## Task statement
Using the listing below, extract each line that has the word "picture" in it.
-- Recorded information start --
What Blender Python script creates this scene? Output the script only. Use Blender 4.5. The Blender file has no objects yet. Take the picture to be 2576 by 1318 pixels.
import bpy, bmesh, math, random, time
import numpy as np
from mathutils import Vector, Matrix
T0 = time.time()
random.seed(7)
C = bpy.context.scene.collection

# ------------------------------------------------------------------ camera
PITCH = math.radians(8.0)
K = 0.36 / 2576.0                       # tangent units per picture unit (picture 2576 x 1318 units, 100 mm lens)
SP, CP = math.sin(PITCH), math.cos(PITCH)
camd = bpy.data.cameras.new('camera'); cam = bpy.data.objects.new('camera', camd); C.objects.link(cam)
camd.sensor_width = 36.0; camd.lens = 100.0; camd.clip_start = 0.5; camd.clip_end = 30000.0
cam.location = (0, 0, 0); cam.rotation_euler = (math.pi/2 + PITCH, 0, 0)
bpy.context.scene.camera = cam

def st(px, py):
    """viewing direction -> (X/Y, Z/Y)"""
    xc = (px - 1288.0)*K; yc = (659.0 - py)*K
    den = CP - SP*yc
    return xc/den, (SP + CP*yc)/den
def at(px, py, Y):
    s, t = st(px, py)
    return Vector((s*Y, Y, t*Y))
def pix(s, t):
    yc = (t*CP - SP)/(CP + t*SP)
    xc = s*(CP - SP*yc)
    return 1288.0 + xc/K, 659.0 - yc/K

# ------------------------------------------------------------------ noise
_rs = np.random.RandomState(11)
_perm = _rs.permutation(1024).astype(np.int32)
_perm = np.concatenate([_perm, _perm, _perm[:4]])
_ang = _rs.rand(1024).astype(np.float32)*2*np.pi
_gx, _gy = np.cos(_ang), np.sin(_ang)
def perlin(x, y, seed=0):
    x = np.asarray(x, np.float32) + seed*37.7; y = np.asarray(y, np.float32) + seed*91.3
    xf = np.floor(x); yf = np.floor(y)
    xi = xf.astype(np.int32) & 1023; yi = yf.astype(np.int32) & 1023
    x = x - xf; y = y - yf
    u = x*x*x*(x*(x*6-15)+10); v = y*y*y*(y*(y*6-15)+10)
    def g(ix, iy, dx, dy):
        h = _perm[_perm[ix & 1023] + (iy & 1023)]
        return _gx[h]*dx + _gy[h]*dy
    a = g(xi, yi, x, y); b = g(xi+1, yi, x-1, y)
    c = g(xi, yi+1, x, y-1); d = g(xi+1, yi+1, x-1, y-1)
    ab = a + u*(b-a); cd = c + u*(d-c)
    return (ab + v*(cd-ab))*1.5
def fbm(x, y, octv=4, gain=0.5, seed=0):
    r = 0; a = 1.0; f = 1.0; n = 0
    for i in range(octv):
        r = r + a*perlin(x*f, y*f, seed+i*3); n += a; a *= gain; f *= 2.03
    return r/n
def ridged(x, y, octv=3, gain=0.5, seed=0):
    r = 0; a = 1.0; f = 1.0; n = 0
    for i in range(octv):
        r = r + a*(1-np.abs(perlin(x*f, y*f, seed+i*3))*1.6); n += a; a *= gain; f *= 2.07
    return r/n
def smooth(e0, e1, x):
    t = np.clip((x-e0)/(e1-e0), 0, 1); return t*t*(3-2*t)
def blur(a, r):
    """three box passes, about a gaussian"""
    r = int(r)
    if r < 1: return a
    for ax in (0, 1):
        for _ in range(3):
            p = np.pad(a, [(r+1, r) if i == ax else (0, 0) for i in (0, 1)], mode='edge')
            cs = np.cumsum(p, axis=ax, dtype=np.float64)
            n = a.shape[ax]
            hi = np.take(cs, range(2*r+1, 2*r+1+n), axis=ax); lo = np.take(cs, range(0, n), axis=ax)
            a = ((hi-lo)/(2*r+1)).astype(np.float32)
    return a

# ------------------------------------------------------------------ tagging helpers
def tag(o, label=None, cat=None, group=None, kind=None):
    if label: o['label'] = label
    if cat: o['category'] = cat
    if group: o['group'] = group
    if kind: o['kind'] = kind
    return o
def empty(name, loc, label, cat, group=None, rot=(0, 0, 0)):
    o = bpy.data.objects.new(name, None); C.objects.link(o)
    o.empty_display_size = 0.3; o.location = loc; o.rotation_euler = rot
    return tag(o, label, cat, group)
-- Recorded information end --
## Task result
What Blender Python script creates this scene? Output the script only. Use Blender 4.5. The Blender file has no objects yet. Take the picture to be 2576 by 1318 pixels.
K = 0.36 / 2576.0                       # tangent units per picture unit (picture 2576 x 1318 units, 100 mm lens)